Sur ce point, M. Benabdallah a rappelé que son parti avait œuvré activement au rapprochement des composantes de l’
opposition pour faire aboutir l’initiative, mettant en avant «l’intérêt collectif de l’acte politique» plutôt que les considérations partisanes. Mais l’initiative, selon lui, a été torpillée pour des motifs «futiles, secondaires et superficiels», laissant planer l’ombre de
calculs politiques qui, dit-il, «ne concernent en rien» le
PPS.
«Ce sabotage a renvoyé une image inquiétante de notre scène politique et pose la question de la maturité démocratique de certains acteurs de l’opposition», a-t-il regretté, tout en dénonçant «les écrits misérables et les déclarations mensongères» ayant suivi, mais sans donner plus de précisions. «Le peuple marocain est suffisamment lucide pour identifier les responsabilités dans cet échec, et comprendre qui a offert, par calcul ou par faiblesse, un sursis inespéré à un gouvernement qui aurait dû être confronté à un véritable procès politique».
Mondial 2030 : un projet prestigieux, mais aux retombées incertaines
Sur un autre registre, abordant le dossier de la Coupe du monde 2030, que le Maroc coorganisera avec l’Espagne et le Portugal, M. Benabdallah a reconnu l’importance du projet, tout en mettant en garde contre un enthousiasme excessif. Pour lui, ce rendez-vous planétaire, bien que structurant, ne saurait être confondu avec une véritable stratégie de développement. «Le Mondial 2030 est un projet collectif qui place le Maroc sous les projecteurs internationaux. Mais il ne peut, à lui seul, se substituer à un modèle de développement ou servir de levier pour un décollage économique durable», a-t-il tempéré.
Le secrétaire général du PPS a notamment insisté sur le fait que les investissements liés à l’événement ne doivent pas se limiter aux six villes hôtes – Casablanca, Rabat, Marrakech, Agadir, Tanger et Fès – ni se résumer à quelques infrastructures hôtelières ou ferroviaires. «Nous devons savoir où va l’argent, comment il est dépensé et, surtout, pourquoi certaines régions restent exclues du périmètre d’investissement», a-t-il martelé, tout en appelant à une supervision parlementaire rigoureuse.
Réformes politiques : une léthargie préoccupante
M. Benabdallah a, par ailleurs, fustigé l’inertie de l’Exécutif sur les réformes d’ordre politique, notamment la révision tant attendue du Code de la famille, qualifiée de «Chantier Royal majeur». «Ce projet a été confié à une commission gouvernementale, mais après des mois, toujours aucun texte législatif à l’horizon.
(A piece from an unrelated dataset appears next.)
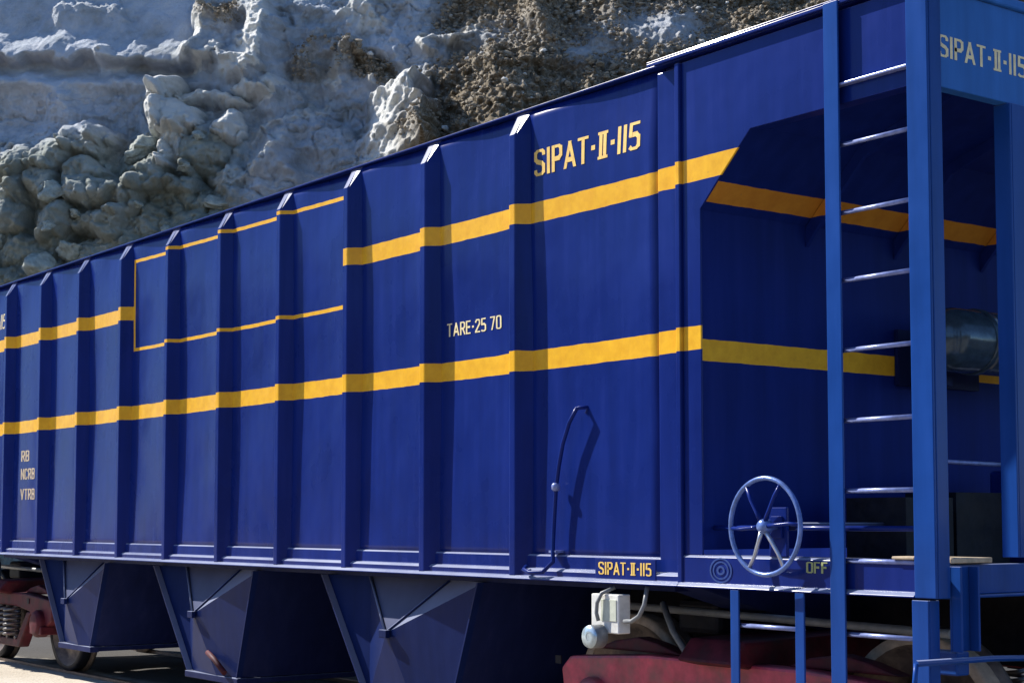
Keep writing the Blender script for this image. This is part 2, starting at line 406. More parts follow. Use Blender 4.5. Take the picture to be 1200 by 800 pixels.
# end header panel with its number, posts, end sill
def end_panel(s, x0):
    X = lambda x: x0+s*x
    def box(mb, a, b):
        xa, xb = sorted((X(a[0]), X(b[0]))); return mb.box((xa, a[1], a[2]), (xb, b[1], b[2]))
    box(MB(), (.455, .105, 3.275), (.515, WID-.105, 3.70)).build('end_header', M['header'], wagon, bevel=.004)
    box(MB(), (.45, .10, 3.70), (.535, WID-.1, 3.748)).build('end_coping', M['header'], wagon, bevel=.01)
    for y0, y1 in ((-.012, .078), (WID-.078, WID+.012)):
        mb = MB()                                                    # angle section: side leaf and end leaf
        box(mb, (.452, y0 if y0 < 1 else y1-.014, 1.12), (.564, y0+.014 if y0 < 1 else y1, 3.76))
        box(mb, (.550, y0+.0145 if y0 < 1 else y0, 1.12), (.566, y1 if y0 < 1 else y1-.0145, 3.76))
        mb.build('corner_post', M['paint'], wagon, bevel=.004)
    for y0 in (.585, WID-.705):
        mb = MB(); box(mb, (.445, y0, 1.28), (.53, y0+.012, 3.274)); box(mb, (.519, y0+.0125, 1.28), (.531, y0+.12, 3.274))
        mb.build('end_post', M['paint'], wagon, bevel=.003)
    mb = MB(); box(mb, (.47, .105, 1.13), (.525, WID-.105, 1.255)); box(mb, (.44, .105, 1.115), (.54, WID-.105, 1.129))
    mb.build('end_sill', M['paint'], wagon, bevel=.005)
    box(MB(), (-.855, .15, 1.20), (.46, WID-.15, 1.212)).build('platform_floor', M['under'], wagon)
end_panel(1, 0); end_panel(-1, -12.4)
lettering('SIPAT-=-115', .59, .092, lambda u, v, l: (.515+l, .132+u, 3.408+v), M['letter_pale'], 'SIPAT-II-115 in pale stencil lettering on the end header', .18)
lettering('SIPAT-=-115', .86, .142, lambda u, v, l: (-2.225+u, float(panel_y(-2.225+u, 3.36+v))-l-.001, 3.352+v), M['letter'], 'SIPAT-II-115 in large yellow stencil lettering', .18)
lettering('TARE-25 70', .54, .075, lambda u, v, l: (-3.11+u, float(panel_y(-3.11+u, 2.53+v))-l-.001, 2.535+v), M['letter_pale'], 'TARE-25 70 in small pale lettering', .16)
lettering('SIPAT-=-115', .40, .062, lambda u, v, l: (-1.625+u, .021-l, 1.165+v), M['letter'], 'SIPAT-II-115 in tiny yellow lettering on the sill', .17)
lettering('OFF', .115, .048, lambda u, v, l: (-.165+u, .011-l, 1.208+v), M['letter_green'], 'OFF in small greenish lettering by the brake wheel', .2)
for t, x0, wd, z0 in (('RB', -10.24, .18, 2.00), ('NCRB', -10.24, .34, 1.83), ('VTRB', -10.24, .35, 1.64)):
    lettering(t, wd, .098, lambda u, v, l: (x0+u, float(panel_y(x0+u, z0+v))-l-.001, z0+v), M['letter_faded'], 'faded pale lettering in three short lines', .2)
lettering('SIPAT-=-115', .66, .142, lambda u, v, l: (-11.44+u, (float(panel_y(-11.44+u, 3.33+v)) if u > .2 else .054)-l-.001, 3.318+v), M['letter_pale'], 'SIPAT-II-115 in pale lettering at the far end', .13)
# round faint emblem on the end sill, left of the brake wheel
vs = []; fs = []
for k, (r0, r1) in enumerate(((.052, .060), (.036, .043), (.012, .022))):
    b = len(vs); n = 32
    for i in range(n):
        a = 2*math.pi*i/n
        for r in (r0, r1): vs.append((-.715+r*1.25*math.cos(a), .009-.0004*k, 1.205+r*math.sin(a)))
    for i in range(n): fs.append((b+2*i, b+2*i+1, b+(2*i+3) % (2*n), b+(2*i+2) % (2*n)))
e = MB().add(vs, fs).build('emblem', M['emblem'], wagon); e['label'] = 'faint pale blue round emblem stencilled on the sill'

# ------------------------------------------------------------------ ladder, steps, brake wheel
lad = empty('ladder', (0.24, 0, 1.12)-WAGON_LOC if False else Vector((.24, -.01, .4))-WAGON_LOC, wagon)
def rail(parent, x, z0, z1, flip):
    mb = MB(); mb.box((x, -.022, z0), (x+.085, -.012, z1)); 
    xx = x if flip else x+.075
    mb.box((xx, -.0115, z0), (xx+.010, .050, z1))
    return mb.build('rail', M['paint'], parent, bevel=.003)
rail(lad, -.002, .28, 3.735, True); rail(lad, .445, .28, 1.112, False)
rungz = [.34, .645, .95, 1.266, 1.568, 1.873, 2.181, 2.488, 2.788, 3.09]
for z in rungz:
    x1 = .452
    MB().tube([(.03, .012, z), (x1, .012, z)], .0105, 8).build('rung', M['grab'], lad)
MB().box((.03, -.01, 3.352), (.452, .06, 3.364)).box((.03, .048, 3.31), (.452, .0605, 3.3518)).build('rung', M['grab'], lad, bevel=.003)
stp = empty('step_ladder', Vector((-.40, -.01, .4))-WAGON_LOC, wagon)
for x in (-.632, -.222):
    MB().box((x, -.012, .28), (x+.055, -.002, 1.119)).box((x+.0, -.0015, .28), (x+.010, .04, 1.119)).build('rail', M['paint'], stp, bevel=.003)
for z in (.34, .645, .955): MB().tube([(-.60, .012, z), (-.19, .012, z)], .0105, 8).build('rung', M['grab'], stp)

hw = empty('hand_wheel', Vector((-.345, -.07, 1.413))-WAGON_LOC, wagon)
cx, cy, cz = -.345, -.07, 1.413
MB().tube([(cx+.218*math.cos(a), cy, cz+.218*math.sin(a)) for a in np.linspace(0, 2*math.pi, 49)[:-1]], .0115, 8, closed=True).build('rim', M['wheelpaint'], hw)
MB().lathe([(0, -.03), (.024, -.03), (.034, -.012), (.034, .02), (.016, .03), (.016, .12), (0, .12)], (cx, cy, cz), 1, 16).build('hub', M['wheelpaint'], hw)
for k in range(6):
    a = R(2+60*k)
    pts = [(cx+r*math.cos(a+bend), cy-.012+.012*(r/.218), cz+r*math.sin(a+bend)) for r, bend in ((.02, 0), (.08, .05), (.15, .05), (.215, 0))]
    MB().tube(pts, [.012, .0095, .009, .0095], 6).build('spoke', M['bright'] if k in (4, 5) else M['navy'], hw)  # lower two bright, others dark: light and shade put into the colours
MB().box((-.40, .012, 1.275), (-.29, .03, 1.50)).box((-.38, .0, 1.36), (-.31, .0119, 1.46)).build('wheel_bracket', M['navy'], wagon, bevel=.004)
MB().tube([(-.85, .10, 1.405), (.45, .10, 1.405)], .012, 8).build('guard_bar', M['navy'], wagon)

# gear on the end platform
res = MB().lathe([(0, -.02), (.09, -.015), (.15, .03), (.168, .08), (.168, 1.25), (.15, 1.30), (.09, 1.345), (0, 1.35)], (-.50, 1.36, 2.375), 1, 28).build('air_reservoir', M['alu'], wagon)
for y in (1.62, 2.40): MB().lathe([(.1685, 0), (.176, 0), (.176, .05), (.1685, .05)], (-.50, y, 2.375), 1, 28).build('reservoir_strap', M['alu'], res)
MB().box((-.855, 1.44, 2.16), (-.83, 2.12, 2.46)).box((-.83, 1.56, 2.15), (-.62, 1.62, 2.20)).build('bracket_shade_plate', M['under'], wagon)  # dark plate added for the shadow behind the reservoir, with a small bracket
MB().tube([(-.3, 1.02, 1.733), (-.3, 1.75, 1.722)], .011, 8).tube([(-.3, 1.75, 1.722), (-.3, 1.78, 1.70), (-.3, 1.78, 1.25)], .011, 8).build('brake_pipe', M['grab'], wagon)
MB().box((-.60, .16, 1.23), (-.25, .62, 1.235)).box((-.55, .70, 1.22), (-.18, 1.05, 1.55)).box((-.60, 1.2, 1.22), (-.28, 1.62, 1.58)).build('brake_rigging', M['black'], wagon, bevel=.01)
MB().tube([(-.32, .05, 1.413), (-.32, .74, 1.413)], .018, 8).tube([(-.40, .02, 1.413), (-.40, .30, 1.413), (-.36, .5, 1.40)], .016, 8).build('brake_shaft', M['under'], wagon)
MB().box((-.50, 1.75, 1.22), (-.12, 2.40, 1.70)).build('brake_cylinder_cover', M['navy'], wagon, bevel=.02)
MB().tube([(-.11, 1.55, 1.39), (-.11, 1.60, 1.40), (-.11, 1.66, 1.405)], [.012, .02, .012], 8).build('pipe_union', M['bright'], wagon)
MB().box((.32, .108, 1.262), (.548, .38, 1.284)).build('step_board', M['dusty'], wagon, bevel=.004)
MB().box((.33, -.008, 1.277), (.45, .10, 1.290)).build('step_board', M['dusty'], wagon, bevel=.004)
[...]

Le gouvernement doit assumer ses responsabilités », a-t-il lancé. Exprimant ses craintes de voir certains acquis remis en question sous la pression de forces conservatrices, M. Benabdallah a appelé à la vigilance pour éviter que cette réforme cruciale ne se transforme en recul masqué.
Corruption : des discours sans effets, des milliards en jeu
Par ailleurs, évoquant la question de la gouvernance, le dirigeant du PPS a dressé un constat sévère : l’État de droit et la transparence dans les affaires publiques restent largement relégués au second plan. Il a pointé du doigt une absence flagrante de volonté politique en matière de lutte contre la corruption, estimant que cette dernière coûtait chaque année à l’économie nationale près de 50 milliards de dirhams. «Il ne s’agit pas de surenchère politique. La bonne gouvernance n’est pas une option : c’est une condition de survie pour notre économie et notre cohésion sociale», a-t-il affirmé.
Ne faisant pas dans la dentelle, Nabil Benaabdallah a accusé clairement le gouvernement d’orienter certains programmes économiques au profit d’intérêts privés, parfois sous couvert d’intérêt général. Il a cité dans ce sens, entre autres, 8,6 milliards de dirhams octroyés aux patrons du transport, plus de 20 milliards aux importateurs de bétail, ou encore 60 milliards de profits indus dans le secteur des carburants.
Enfin, à un an des élections, M. Benabdallah n’a pas manqué de dénoncer une prolifération de programmes gouvernementaux aux allures électoralistes, dans des secteurs sensibles comme l’agriculture, l’emploi ou l’entrepreneuriat. «Ce sont des programmes de la dernière heure, lancés dans une logique électoraliste. Les signaux du terrain sont clairs : ces initiatives sont utilisées comme outils de favoritisme, au détriment des principes d’équité, de transparence et de neutralité dans l’usage de l’argent public», a-t-il conclu.